Fa sempre più impressione il percorso del cinema friulano, ormai capace di affermarsi sulla scena nazionale grazie a una precisa politica culturale regionale, per certi aspetti paragonabile al lavoro fatto in Piemonte e in Puglia. Così, per citare i titoli più famosi, dopo L’estate di Giacomo di Alessandro Comodin, Zoran, il mio nipote scemo di Matteo Oleotto e il vincitore del Festival di Roma Tir di Alberto Fasulo, esce in sala – a partire dal primo aprile – anche The Special Need di Carlo Zoratti, un altro impressionante esperimento che rimette in discussione i codici del documentario e della fiction.
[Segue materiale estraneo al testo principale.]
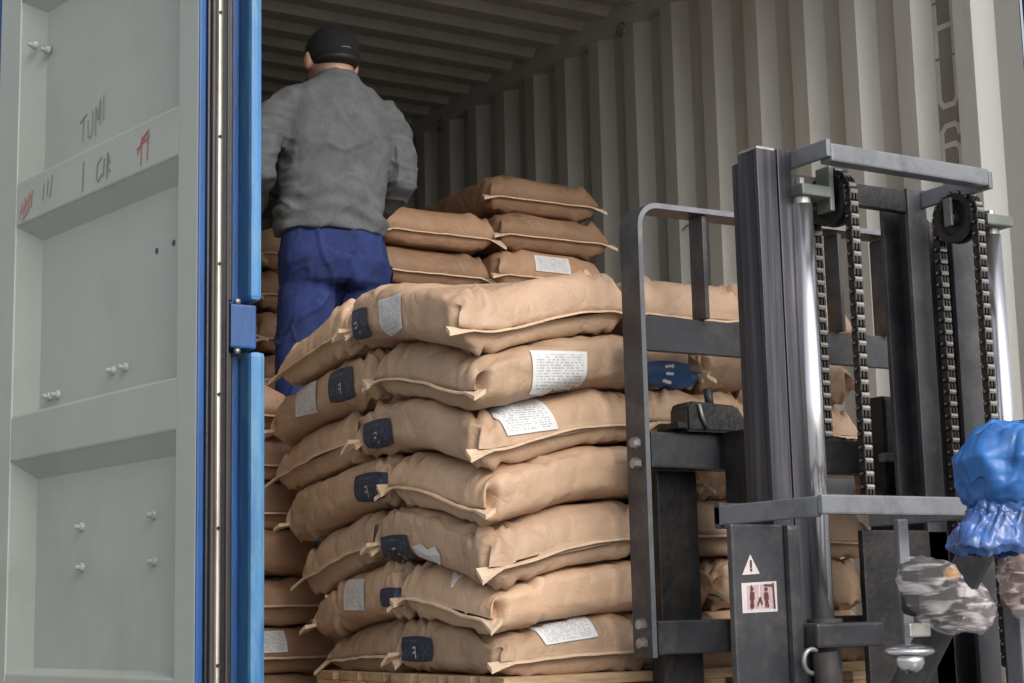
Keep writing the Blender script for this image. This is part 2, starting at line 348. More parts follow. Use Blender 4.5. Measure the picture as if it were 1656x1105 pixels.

Protagonista è infatti Enea Gabino, un ragazzo che soffre di autismo, e che, desideroso di incontrare una donna di cui innamorarsi, intraprende un viaggio verso la Germania in compagnia di due suoi amici, Alex Nazzi e lo stesso regista Carlo Zoratti: l’obiettivo è raggiungere un centro in cui viene data assistenza sessuale a persone che soffrono di disturbi fisici e psichici; un qualcosa che in Italia, allo stato dei fatti, è assolutamente impensabile.
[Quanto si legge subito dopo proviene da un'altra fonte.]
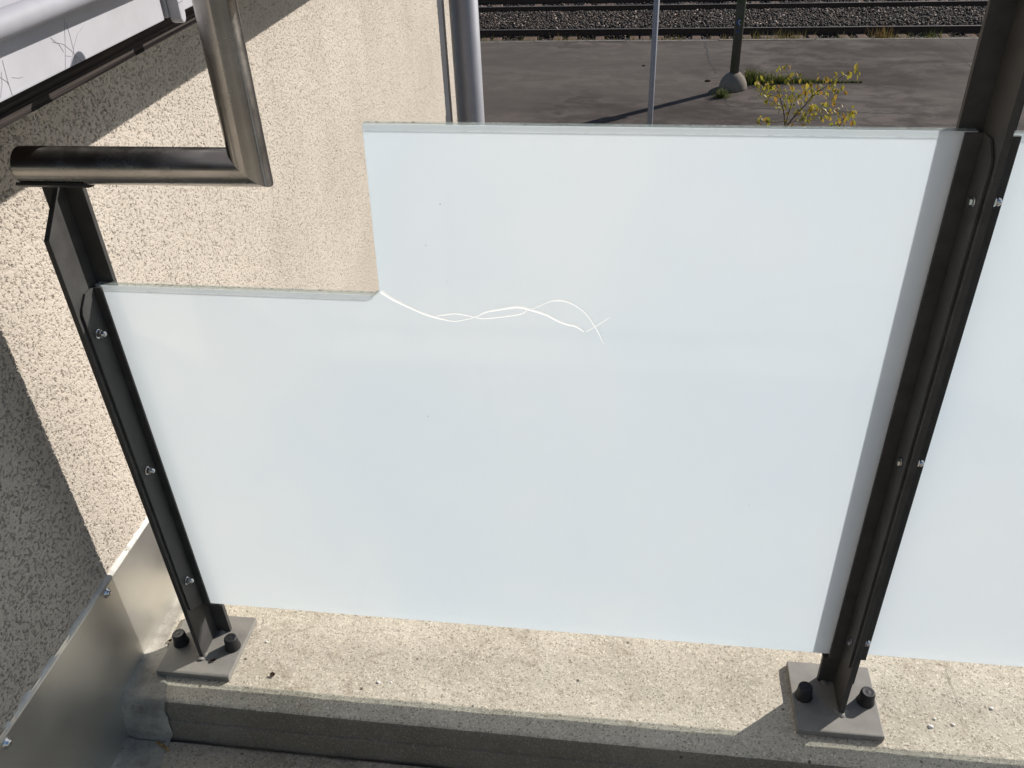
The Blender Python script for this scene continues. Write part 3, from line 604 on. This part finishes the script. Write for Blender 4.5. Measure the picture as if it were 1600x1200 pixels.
mb = MB(); mb.box(1.2, 2.6, -2.2, 1.15, ZG, -1.62); mb.box(XW-.01, 1.2, -2.2, -.4, ZG, -1.62); props(mb.build('stair_base', M['floor']), kind='structure')

mb = MB(); mb.ribbon([(Vector((.5805+.0010*i+random.gauss(0, .0006), 1.066-.012*i, ZL+.0012)), .0009*random.uniform(.4, 1.3)) for i in range(7)], (0, 0, 1), .0003)
mb.build('hairline_crack', M['concface'], lo, recalc=False)
# grey coating brushed up the corner: on the ledge top, its face and the floor, as an irregular skin
def coat(pts_fn, nu, nv):
    P = np.array([[pts_fn(u, v) for v in np.linspace(0, 1, nv)] for u in np.linspace(0, 1, nu)]); return P
def edge_w(t): return .080+.005*(vnoise(np.array([t*9.]), np.array([.3]), 21)[0]-.5)+.008*(vnoise(np.array([t*55.]), np.array([.3]), 22)[0]-.5)
cl = [(1.15, ZL), (.93, ZL), (.90, ZL), (.8655, ZL), (.8595, ZL-.004), (.855, ZL-.038), (.8495, ZL-.050), (.8475, ZF+.004), (.837, ZF+.0005), (.30, ZF)]
def coatpt(u, v):
    L = [0]
    for a, b in zip(cl[:-1], cl[1:]): L.append(L[-1]+math.hypot(a[0]-b[0], a[1]-b[1]))
    s = u*L[-1]; i = max(k for k in range(len(L)-1) if L[k] <= s+1e-9); t = (s-L[i])/(L[i+1]-L[i])
    y = cl[i][0]+(cl[i+1][0]-cl[i][0])*t; z = cl[i][1]+(cl[i+1][1]-cl[i][1])*t
    w = edge_w(s)*(1 if y < .87 else max(.30, 1-(y-.87)*5.5)); x = XW+.0005+v*(w+.004)
    th = .0016*min(1, (1-v)*14)+.0012*(vnoise(np.array([x*60]), np.array([s*60]), 23)[0]-.3)*min(1, (1-v)*6)+.0007
    fil = .007*max(0, 1-v*w/.020)**2
    if y > .868 or abs(z-ZF) < .006 and y < .84: return (x, y, z+th+fil)
    if z > ZL-.006: return (x, y-th*.8-.001, z+th+fil*.7)
    return (x, y-th-.0015-.6*fil, z+.001)
grid_mesh('corner_coating', coat(coatpt, 300, 26)[:, ::-1], M['coat']); props(bpy.data.objects['corner_coating'], kind='structure')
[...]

Tra buddy movie e road movie
Dallo spunto iniziale nasce in The Special Need un racconto di formazione che, da un lato, si carica degli stilemi classici del road movie (il percorso a tappe, con gli ostacoli e gli imprevisti che, inevitabilmente, si incontrano lungo il cammino), dall’altro si caratterizza come una classica storia d’amicizia, un po’ da buddy movie e da college movie. L’obiettivo, infatti, se vogliamo è quello che caratterizza tanto cinema adolescenziale americano: vivere una notte di sesso, trovare una donna di cui magari innamorarsi. Con la differenza, ovvia, che qui i due amici sono al servizio del protagonista Enea e delle sue debolezze, delle sue indecisioni e dei suoi ripensamenti. Il tutto messo in scena senza alcuna forzatura patetica, né senza mai alzare i toni del dramma, anzi lasciandosi anche andare a momenti di naturale leggerezza.
Il regista in scena
Elemento decisivo per la riuscita di The Special Need è la presenza in scena, tra i tre protagonisti, dello stesso regista. Carlo Zoratti, in questo modo, mostra la volontà di mettersi in gioco, non nascondendosi a giudicare dietro la macchina da presa i movimenti e gli imbarazzi di Enea. La scelta di apparire è stata dettata in realtà da necessità produttive: inizialmente, infatti, Zoratti non era tra i personaggi, ma ha dovuto rivedere il tutto quando si è reso conto che non sarebbe stato possibile evitare a Enea di guardare sempre in macchina per rivolgersi a lui. Evidentemente, il richiamo istintivo di Enea ha giovato al film: portando con sé il suo regista all’interno dell’inquadratura, il protagonista ha così aumentato il grado di naturalezza dell’operazione.
L’ingenuità e la saggezza
Sia pur con situazioni scritte e prestabilite, The Special Need vive proprio della istintività primitiva di quelle opere “fatte” sul set, dove l’improvvisazione è regolata da un attento studio preparatorio. Colpiscono, ad esempio, le sequenze di Enea che cerca invano di abbordare delle ragazze per strada o in piscina. Queste scene, invece di caratterizzarsi come “messa in ridicolo” del protagonista, fanno soffrire lo spettatore spingendolo a empatizzare con Enea e convincendolo della necessità di trovare una soluzione al desiderio del ragazzo. Così, il film raggiunge l’apice nella sequenza al centro di assistenza sessuale dove si fa la conoscenza con la magnifica Ute, che porta con sé un repertorio unico di umanità, capace di armonizzare perfettamente, nel modo in cui si rapporta con Enea, gli apparenti opposti dell’ingenuità e della saggezza. E, a ben vedere, è proprio in questa dicotomia di superficie che si muovono il senso e la pratica di The Special Need: un protagonista che sa spiazzare con le sue osservazioni e che magari si perde nelle azioni più semplici e un regista che, digiuno di studi cinematografici, riesce a costruire un racconto empatico e coinvolgente con degli strumenti semplicissimi.